### Directive
Restate word for word the lines that begin the listing and end with the line holding "CEIL = 2.73".

### Information provided
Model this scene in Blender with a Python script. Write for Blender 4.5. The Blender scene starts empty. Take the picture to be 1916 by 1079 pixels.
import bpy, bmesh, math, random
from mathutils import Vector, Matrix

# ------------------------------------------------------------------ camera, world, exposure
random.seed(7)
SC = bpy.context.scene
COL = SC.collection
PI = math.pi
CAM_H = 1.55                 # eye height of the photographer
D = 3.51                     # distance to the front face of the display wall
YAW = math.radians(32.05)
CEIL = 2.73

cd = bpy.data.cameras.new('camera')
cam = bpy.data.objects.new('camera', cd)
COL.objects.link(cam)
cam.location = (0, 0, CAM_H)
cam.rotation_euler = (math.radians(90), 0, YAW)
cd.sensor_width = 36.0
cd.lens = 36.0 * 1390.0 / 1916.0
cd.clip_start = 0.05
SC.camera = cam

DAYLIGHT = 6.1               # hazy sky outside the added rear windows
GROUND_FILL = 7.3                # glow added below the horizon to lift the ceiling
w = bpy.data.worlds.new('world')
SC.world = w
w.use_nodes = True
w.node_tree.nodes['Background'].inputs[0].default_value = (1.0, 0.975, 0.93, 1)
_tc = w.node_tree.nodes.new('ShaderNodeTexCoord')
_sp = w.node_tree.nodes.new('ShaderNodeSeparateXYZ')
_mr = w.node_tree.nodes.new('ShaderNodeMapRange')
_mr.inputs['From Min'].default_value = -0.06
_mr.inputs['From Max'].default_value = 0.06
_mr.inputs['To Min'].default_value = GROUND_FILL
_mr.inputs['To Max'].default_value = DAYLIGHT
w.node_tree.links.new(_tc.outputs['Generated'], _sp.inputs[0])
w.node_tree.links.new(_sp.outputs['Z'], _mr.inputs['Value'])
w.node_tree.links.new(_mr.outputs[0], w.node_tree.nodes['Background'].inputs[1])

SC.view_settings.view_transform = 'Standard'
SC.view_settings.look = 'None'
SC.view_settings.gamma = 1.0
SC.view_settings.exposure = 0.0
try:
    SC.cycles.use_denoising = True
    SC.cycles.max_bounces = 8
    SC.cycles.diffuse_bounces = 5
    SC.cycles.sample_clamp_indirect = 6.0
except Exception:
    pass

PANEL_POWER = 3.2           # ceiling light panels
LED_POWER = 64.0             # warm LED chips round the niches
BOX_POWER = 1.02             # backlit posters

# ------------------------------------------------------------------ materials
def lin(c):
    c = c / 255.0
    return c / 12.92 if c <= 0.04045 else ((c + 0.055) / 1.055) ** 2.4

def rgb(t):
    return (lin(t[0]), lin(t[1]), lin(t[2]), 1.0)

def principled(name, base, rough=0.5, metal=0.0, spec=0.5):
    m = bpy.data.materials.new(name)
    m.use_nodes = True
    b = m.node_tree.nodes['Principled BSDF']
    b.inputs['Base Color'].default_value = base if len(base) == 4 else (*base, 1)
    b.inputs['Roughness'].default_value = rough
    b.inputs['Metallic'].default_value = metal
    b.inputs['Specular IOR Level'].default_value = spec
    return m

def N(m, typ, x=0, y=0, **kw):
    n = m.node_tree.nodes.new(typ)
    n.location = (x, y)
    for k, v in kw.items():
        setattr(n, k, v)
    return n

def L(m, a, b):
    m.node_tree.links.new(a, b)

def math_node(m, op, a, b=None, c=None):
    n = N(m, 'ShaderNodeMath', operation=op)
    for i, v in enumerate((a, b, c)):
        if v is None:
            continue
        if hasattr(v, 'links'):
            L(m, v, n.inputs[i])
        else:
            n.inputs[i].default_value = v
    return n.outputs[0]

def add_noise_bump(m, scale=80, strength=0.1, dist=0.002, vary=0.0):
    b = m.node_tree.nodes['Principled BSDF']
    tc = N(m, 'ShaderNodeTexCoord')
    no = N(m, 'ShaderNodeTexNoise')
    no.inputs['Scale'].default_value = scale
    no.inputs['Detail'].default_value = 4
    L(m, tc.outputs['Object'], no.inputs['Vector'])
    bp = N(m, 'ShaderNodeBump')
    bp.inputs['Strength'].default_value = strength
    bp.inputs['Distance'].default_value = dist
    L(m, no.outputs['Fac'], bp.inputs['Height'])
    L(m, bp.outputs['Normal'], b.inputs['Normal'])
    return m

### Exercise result
Model this scene in Blender with a Python script. Write for Blender 4.5. The Blender scene starts empty. Take the picture to be 1916 by 1079 pixels.
import bpy, bmesh, math, random
from mathutils import Vector, Matrix

# ------------------------------------------------------------------ camera, world, exposure
random.seed(7)
SC = bpy.context.scene
COL = SC.collection
PI = math.pi
CAM_H = 1.55                 # eye height of the photographer
D = 3.51                     # distance to the front face of the display wall
YAW = math.radians(32.05)
CEIL = 2.73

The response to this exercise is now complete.